Что такое психологический анализ Толстого? - Прослеживание причинно-следственных сцеплений, все более уточненных, в той сети обусловленности, которая наброшена на все сущее; явление, возведенное к общим формулам (толстовская "генерализация") и одновременно разложенное на составные части, переменные и текучие, образующие ряды ситуаций, процесс. Это и подстановка, замена одних составных частей другими, когда, например, на месте подвига оказывается себялюбие или, напротив, на месте эгоистического действия - действие, нужное всему обществу, народу. Любая из этих операций имеет дело не с логическими отвлеченностями, а с конкретной и единичной художественной символикой.
Николай Ростов проигрывает Долохову сорок три тысячи - страшный удар для разоряющихся Ростовых, И Николай, и Долохов предстают в своей обусловленности, уточняющейся от социально-исторических предпосылок характера, поведения до ситуации их отношений (влюбленная в Николая Соня только что отказала Долохову) и дальше - до ситуации самой игры, и вплоть до магнетического впечатления от мечущих банк красноватых, ширококостых рук Долохова "с волосами, видневшимися из-под рубашки". Это образные структуры разного охвата, и более дробные как бы расположены внутри все более обширных.
В "Пиковой даме" сцена игры остается нерасчлененной, будто выточенной из одного куска. "Чекалинский потянул к себе проигранные билеты. Германн стоял неподвижно. Когда отошел он от стола, поднялся шумный говор. - Славно спонтировал! - говорили игроки. - Чекалинский снова стасовал карты: игра пошла своим чередом". У Достоевского в "Игроке" психология отчаянной игры подробно развернута в сцене, когда Алексей Иванович выигрывает двести тысяч франков. Мгновенно промелькнувший страх, отупение, бешенство, провалы памяти, вспышки самолюбия и жажды риска, "ужасное наслаждение - удачи, победы, могущества" - вот чреда сменяющих друг друга состояний. Но при всей сложности переходов этот эпизод "Игрока" сосредоточен весь на развитии единой страсти, той самой, которой предстоит уничтожить пораженного ею человека.

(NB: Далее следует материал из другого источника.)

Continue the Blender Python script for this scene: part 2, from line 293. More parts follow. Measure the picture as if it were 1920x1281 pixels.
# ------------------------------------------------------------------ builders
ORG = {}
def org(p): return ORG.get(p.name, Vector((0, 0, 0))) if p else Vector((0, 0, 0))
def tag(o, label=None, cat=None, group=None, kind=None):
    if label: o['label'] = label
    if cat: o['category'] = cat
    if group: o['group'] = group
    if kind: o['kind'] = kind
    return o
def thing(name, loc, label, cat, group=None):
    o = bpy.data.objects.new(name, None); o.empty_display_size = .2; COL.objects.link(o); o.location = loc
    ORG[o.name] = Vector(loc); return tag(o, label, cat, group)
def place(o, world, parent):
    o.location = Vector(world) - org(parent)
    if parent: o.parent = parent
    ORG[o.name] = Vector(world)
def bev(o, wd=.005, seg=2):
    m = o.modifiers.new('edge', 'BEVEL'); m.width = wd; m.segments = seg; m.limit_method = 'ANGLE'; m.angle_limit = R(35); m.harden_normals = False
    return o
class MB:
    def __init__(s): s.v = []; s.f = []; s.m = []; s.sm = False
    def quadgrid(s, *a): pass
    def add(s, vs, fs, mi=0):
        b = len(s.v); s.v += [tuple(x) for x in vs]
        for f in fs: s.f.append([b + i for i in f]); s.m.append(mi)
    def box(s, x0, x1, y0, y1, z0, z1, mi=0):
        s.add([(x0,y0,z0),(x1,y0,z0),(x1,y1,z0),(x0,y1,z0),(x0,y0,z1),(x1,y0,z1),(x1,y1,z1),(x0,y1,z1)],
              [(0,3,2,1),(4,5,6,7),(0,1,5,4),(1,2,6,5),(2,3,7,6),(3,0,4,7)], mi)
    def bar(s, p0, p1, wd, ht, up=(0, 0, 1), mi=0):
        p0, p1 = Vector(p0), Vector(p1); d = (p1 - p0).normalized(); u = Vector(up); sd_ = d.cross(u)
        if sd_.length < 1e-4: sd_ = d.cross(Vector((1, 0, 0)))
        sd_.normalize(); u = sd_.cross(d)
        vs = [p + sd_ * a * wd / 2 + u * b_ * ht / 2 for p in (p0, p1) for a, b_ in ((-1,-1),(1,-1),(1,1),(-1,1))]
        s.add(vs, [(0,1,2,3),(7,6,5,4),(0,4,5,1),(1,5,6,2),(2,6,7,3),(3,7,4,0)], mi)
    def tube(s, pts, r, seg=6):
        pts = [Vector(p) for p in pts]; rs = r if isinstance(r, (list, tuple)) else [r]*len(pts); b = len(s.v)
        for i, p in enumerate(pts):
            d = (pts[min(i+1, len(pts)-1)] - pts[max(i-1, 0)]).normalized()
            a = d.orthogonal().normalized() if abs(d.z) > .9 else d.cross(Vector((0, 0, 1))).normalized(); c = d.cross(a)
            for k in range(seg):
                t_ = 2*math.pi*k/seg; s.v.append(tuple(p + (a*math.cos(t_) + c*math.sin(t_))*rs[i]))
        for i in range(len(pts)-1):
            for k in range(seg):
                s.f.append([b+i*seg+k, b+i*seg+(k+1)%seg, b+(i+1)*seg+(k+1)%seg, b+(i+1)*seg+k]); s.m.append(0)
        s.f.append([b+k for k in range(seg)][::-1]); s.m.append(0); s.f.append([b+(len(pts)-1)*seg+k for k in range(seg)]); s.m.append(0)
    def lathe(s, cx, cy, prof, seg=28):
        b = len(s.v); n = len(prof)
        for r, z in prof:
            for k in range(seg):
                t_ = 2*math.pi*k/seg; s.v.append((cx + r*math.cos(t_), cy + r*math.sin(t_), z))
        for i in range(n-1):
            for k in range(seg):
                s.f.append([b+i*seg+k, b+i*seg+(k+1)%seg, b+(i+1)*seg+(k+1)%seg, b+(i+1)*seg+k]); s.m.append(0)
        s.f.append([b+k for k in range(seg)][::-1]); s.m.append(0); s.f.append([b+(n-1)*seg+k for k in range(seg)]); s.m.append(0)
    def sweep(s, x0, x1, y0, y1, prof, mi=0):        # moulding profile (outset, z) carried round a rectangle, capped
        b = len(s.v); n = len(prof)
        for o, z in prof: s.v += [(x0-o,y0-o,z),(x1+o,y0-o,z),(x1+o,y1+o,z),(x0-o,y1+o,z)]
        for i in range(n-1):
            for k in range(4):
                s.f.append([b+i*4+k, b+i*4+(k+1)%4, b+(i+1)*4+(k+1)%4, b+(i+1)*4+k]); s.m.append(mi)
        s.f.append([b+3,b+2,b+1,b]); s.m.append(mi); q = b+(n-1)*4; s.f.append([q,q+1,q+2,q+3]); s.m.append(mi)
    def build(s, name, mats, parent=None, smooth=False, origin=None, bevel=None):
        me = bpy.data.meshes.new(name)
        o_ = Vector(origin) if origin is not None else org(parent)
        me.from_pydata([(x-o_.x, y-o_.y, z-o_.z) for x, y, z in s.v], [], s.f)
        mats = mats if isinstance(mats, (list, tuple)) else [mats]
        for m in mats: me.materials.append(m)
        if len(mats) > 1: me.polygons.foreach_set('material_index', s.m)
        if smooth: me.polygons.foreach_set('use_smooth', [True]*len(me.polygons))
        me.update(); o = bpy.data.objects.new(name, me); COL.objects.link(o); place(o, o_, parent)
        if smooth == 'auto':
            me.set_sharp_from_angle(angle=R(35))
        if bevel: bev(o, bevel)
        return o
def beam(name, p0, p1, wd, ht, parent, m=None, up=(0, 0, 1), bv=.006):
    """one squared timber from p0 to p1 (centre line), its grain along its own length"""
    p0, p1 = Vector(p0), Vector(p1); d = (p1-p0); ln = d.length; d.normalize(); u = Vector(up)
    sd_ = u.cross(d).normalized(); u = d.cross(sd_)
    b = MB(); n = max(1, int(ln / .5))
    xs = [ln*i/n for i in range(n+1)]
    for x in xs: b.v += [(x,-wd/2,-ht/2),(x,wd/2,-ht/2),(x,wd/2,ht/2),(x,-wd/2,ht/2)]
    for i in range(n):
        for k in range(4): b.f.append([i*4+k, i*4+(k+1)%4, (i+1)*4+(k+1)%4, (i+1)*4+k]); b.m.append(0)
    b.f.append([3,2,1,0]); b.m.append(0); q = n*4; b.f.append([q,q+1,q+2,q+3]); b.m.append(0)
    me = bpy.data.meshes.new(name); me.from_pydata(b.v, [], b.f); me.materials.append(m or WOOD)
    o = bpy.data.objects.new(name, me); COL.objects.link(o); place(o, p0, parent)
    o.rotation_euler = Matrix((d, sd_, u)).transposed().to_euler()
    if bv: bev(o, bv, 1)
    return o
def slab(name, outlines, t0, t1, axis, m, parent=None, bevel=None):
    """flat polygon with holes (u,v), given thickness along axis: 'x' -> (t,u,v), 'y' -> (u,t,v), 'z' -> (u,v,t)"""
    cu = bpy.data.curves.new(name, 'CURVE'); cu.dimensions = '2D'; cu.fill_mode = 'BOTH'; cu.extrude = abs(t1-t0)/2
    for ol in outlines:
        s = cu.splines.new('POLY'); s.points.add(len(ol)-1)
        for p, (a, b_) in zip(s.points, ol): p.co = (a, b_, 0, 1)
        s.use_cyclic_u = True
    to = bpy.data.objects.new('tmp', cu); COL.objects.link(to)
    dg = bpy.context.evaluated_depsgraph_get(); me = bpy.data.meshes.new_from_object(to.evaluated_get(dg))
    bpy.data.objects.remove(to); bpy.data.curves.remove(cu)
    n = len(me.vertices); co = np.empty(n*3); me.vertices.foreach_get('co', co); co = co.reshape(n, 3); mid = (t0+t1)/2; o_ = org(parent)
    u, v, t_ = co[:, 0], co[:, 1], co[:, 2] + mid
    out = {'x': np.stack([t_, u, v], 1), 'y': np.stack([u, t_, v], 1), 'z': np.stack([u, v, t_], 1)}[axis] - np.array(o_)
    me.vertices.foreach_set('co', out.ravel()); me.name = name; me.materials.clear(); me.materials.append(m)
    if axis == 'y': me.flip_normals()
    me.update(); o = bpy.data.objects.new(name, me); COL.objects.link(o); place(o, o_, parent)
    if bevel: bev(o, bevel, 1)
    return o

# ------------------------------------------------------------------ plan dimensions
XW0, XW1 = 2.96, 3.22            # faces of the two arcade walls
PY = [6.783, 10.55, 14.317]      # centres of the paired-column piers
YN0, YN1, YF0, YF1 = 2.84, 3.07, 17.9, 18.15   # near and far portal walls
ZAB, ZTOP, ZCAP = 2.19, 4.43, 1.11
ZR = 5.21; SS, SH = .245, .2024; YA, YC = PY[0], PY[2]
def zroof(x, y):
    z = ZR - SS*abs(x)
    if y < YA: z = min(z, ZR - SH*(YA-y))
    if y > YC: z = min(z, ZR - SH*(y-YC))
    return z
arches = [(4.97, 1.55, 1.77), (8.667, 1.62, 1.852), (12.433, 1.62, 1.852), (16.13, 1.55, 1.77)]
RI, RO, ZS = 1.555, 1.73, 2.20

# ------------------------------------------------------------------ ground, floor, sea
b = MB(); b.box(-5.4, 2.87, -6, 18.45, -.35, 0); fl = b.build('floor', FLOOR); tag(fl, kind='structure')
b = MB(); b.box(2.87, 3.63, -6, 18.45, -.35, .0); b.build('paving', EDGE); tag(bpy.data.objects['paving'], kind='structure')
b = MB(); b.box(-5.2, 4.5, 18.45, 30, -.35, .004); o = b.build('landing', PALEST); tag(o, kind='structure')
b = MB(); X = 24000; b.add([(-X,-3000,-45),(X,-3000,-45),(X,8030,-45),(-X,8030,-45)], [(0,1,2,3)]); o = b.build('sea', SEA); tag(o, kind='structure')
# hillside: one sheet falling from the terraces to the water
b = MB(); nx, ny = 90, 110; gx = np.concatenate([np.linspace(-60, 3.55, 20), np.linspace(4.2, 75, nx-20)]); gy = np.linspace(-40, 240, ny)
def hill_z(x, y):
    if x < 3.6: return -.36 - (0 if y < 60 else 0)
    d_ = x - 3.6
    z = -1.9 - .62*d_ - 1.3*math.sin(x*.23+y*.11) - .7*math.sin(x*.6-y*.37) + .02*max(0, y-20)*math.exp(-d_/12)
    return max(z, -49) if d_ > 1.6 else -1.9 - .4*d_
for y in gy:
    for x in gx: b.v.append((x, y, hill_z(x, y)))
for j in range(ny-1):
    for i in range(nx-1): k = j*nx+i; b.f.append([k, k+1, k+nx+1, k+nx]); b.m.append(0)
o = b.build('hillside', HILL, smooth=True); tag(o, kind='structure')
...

У Толстого иначе. У него образ игры, существуя как целостный образ, расчленяется в то же время на составные структуры, и каждая из них уходит в контекст романа своим рядом причин и следствий. Так, играющий, проигрывающий Ростов обусловлен контекстами своих прошлых отношений - всем своим домашним, ростовским началом, своей отмирающей любовью к Соне, своим еще неизжитым преклонением перед Долоховым. В результате аналитической проверки ожидаемое чувство заменяется другим. На месте однообразного отчаяния находим удивление или непонимание, томительную невозможность уловить - когда же, собственно, и как началось несчастье, или невозможность поверить тому, что Долохов действительно желает его погибели; чувство молодого, здорового, добродушного человека, подобное испытанному в первом сражении, когда Ростов не мог поверить, что французы действительно хотят его убить. И еще в Ростове есть чувство вины перед Долоховым (из-за отказа Сони) и неловкости перед Долоховым при воспоминании о бывшем у них "странном разговоре". "Играть на счастье могут только дураки",- сказал тогда Долохов. Все эти импульсы расположены на разных уровнях душевного опыта, восходят к разным причинам, принадлежащим разным жизненным сферам; поэтому, действуя одновременно, они неизбежно вступают между собой в противоречие.
У Толстого достиг своего предела принцип реалистического противоречия не полярного, но возникающего из множественной обусловленности явлений. То, что современники называли парадоксальностью Толстого, - всегда лишь острая форма закономерности. Николай не хочет играть, но, нехотя, начинает игру, потому что Долохов говорит ему: "Что ж не играешь?" Вся игра идет в атмосфере гипнотического воздействия Долохова ("Иногда он ставил большую карту; но Долохов отказывался бить ее и сам назначал куш. Николай покорялся ему..."), воплощенного символом мечущих карты рук: "Эти руки, которые он и любил и ненавидел, держали его в своей власти". Парадоксальное сочетание, расслаиваясь на свои составные части, оказывается объясненным. С одной стороны, инерция восторженной любви Николая к Долохову (любовь не успела кончиться), привычка ему повиноваться, с другой - ситуация игры, с ее чувством вражды и страха.
Толстой не только уточнил, детализировал обусловленность, он создал предельное напряжение обусловленности, намагниченное ею поле существования своих персонажей. Нет ничего, чему Толстой предоставил бы быть таким, как оно кажется, что он оставил бы в покое (это особенно и раздражало Тургенева). Все пропускается непрестанно через преображающий, объясняющий, сверяющий творческий механизм. От этого высокого напряжения роман стал другим, ни на что прежнее не похожим.